Although I try to keep up with all the latest news from the fight against doping, I sometimes get a bit bored with it. I'm sure many of you do, too.
Then along comes a juicy story like this one to get me heated up nicely.
After a lengthy appeals process, the CAS has decided that the US 4 × 400m men's relay team can keep their 2000 Olympic gold medals. Well, five of them can. You can read the whole decision here (PDF); it's a complicated case, but I'll give you the summary.
In 1999, Jerome Young tested positive for nandrolone. The USATF exonerated him and did not report the offense to the USOC or the IAAF. The IAAF later discovered the infraction, and asked the CAS to overturn the USATF decision. The CAS ruled in favour of the IAAF, who subsequently suspended Young after the fact; his results from 1999 and 2000 were annulled.
In Sydney, Jerome Young ran in the preliminary rounds of the 4 × 400m relay, but not in the final. The IAAF stripped the US of their gold medal in that relay, ruling that the team had included an ineligible athlete (Young). The appeal of that decision was the subject of the latest ruling.
In their original decision (and in this appeal), the IAAF argued logically
that the natural consequence under the relevant IAAF Rules of the annulment of an individual’s results was the annulment of any relay result in which the athlete had competed. Every member of a winning relay team is awarded a gold medal whether they participate only in the preliminary rounds or in the final. This shows that a relay is one event composed of the preliminary rounds and a final. If an athlete is ineligible to compete as part of the team in a preliminary round, the team’s performance in the overall event must be affected.
The "relevant IAAF Rule" is IAAF Rule 59.4:
If an athlete is found to have committed a doping offence and this is confirmed after a hearing or the athlete waives his right to a hearing, he shall be declared ineligible. In addition, where testing was conducted in a competition, the athlete shall be disqualified from that competition and the result amended accordingly. His ineligibility shall begin from the date of suspension. Performances achieved from the date on which the sample was provided shall be annulled.
It seems pretty clear to me; Jerome Young was ineligible to run in Sydney, so his results were annulled. One of those results came in the semifinal of the relay, which means that the relay team used an ineligible athlete in qualifying for the final. Which means that the US relay team was not eligible to compete in the race that they won.
The CAS essentially let the US team off the hook on a technicality, deciding that there was no IAAF rule in place to cover this situation:
IAAF Rule 59.4 plainly deals with, and is plainly intended to deal only with, the situation of "an athlete" who is found to have committed a doping offence. It speaks to "the athlete" being disqualified and to the period of "his" ineligibility as well as to the annulment of his performances achieved as from the date on which his positive sample was provided. To take a rule that plainly concerns individual ineligibility and the annulment of individual results, and then to stretch and complement and construe it in order that it may be said to govern the results achieved by teams, is the sort of legal abracadabra that lawyers and partisans in the fight against doping in sport can love, but in which athletes should not be required to engage in order to understand the meaning of the rules to which they are subject.

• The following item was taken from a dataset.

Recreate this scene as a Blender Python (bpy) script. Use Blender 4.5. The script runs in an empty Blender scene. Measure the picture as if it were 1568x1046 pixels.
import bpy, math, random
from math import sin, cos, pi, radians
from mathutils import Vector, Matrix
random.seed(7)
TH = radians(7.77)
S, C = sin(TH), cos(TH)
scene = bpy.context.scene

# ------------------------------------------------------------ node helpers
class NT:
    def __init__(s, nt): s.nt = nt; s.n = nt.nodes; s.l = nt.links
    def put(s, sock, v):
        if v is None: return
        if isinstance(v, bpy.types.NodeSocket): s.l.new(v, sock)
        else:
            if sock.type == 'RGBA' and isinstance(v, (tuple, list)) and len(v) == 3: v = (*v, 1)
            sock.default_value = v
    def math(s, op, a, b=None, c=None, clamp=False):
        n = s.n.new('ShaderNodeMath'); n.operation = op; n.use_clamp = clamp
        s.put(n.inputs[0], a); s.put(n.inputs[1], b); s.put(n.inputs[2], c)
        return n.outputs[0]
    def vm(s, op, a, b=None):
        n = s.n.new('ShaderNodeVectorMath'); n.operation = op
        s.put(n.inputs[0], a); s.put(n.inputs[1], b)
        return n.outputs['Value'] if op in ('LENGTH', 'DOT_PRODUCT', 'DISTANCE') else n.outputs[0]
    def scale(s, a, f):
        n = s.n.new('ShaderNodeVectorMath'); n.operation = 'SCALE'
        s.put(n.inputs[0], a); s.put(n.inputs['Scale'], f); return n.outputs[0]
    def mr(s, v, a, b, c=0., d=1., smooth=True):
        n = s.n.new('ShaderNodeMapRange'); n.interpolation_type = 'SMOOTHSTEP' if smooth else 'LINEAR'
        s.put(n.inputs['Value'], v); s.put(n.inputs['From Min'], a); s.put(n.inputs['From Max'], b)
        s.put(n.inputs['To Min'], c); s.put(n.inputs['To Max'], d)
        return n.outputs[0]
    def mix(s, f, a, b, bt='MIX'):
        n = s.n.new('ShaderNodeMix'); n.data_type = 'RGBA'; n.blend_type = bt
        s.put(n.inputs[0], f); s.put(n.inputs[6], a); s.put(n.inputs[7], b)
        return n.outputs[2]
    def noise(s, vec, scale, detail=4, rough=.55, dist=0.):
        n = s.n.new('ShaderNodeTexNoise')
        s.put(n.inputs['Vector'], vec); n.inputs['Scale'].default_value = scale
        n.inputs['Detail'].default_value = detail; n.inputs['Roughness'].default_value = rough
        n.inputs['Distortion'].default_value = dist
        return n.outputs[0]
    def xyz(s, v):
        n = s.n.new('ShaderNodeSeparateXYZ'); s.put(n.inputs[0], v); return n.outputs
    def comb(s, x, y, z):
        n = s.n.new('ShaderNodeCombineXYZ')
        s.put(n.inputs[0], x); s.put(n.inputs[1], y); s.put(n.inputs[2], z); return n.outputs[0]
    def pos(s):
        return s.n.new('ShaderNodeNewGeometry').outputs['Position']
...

This ruling can be extended to an absurd conclusion. Imagine that three of the members of the US relay team had tested positive for steroids on the spot at the 2000 games. (This is not that farfetched a scenario, actually; Alvin and Calvin Harrison are both currently serving two-year bans for doping infractions, while Young is serving a lifetime ban for a second offense.) Then by the logic of the CAS ruling, those three athletes could be stripped of their gold medals, but the team result would be allowed to stand! "Legal abracadabra," indeed.
One of the supporting points of "evidence" in the CAS argument is that the IAAF rules have recently been expanded to explicitly cover this kind of case. In the eyes of the CAS, this modification is equivalent to an admission that the case was not covered under the old rules. This is again ridiculous. Essentially, the CAS is arguing that the relay events were not covered by any rules about doping!
I do feel some sympathy for the innocent members of the US relay team (assuming that there are some); but certainly no more than I feel for the other competitors in the race. As the IAAF noted in its original decision to strip the gold medal,
The principle of fairness affected all athletes; not only those in the USA Team, but also those who competed in the team that finished 9th in the semi-finals and never made it to an Olympic Final and those who competed in the [Bahamas] team that finished 4th in the final and never obtained an Olympic medal.
This little piece of wisdom is not evident in the CAS ruling.
2 comments:
I dont know about this one -- I guess the fact that he didnt run in the final -- and that the USA could likely have put someone else in there to run the semi and still won makes it hard for me to see disqualifying the result as a whole... but I think that peer pressure is a powerful motivator...
Yeah, I can see why Johnson and the rest were pretty upset that they were being disqualified, given that Young was just some schlub who ran in the semis. And I have some sympathy for them, or at least, any of them that weren't on drugs. But using an ineligible team member should nullify your result, shouldn't it?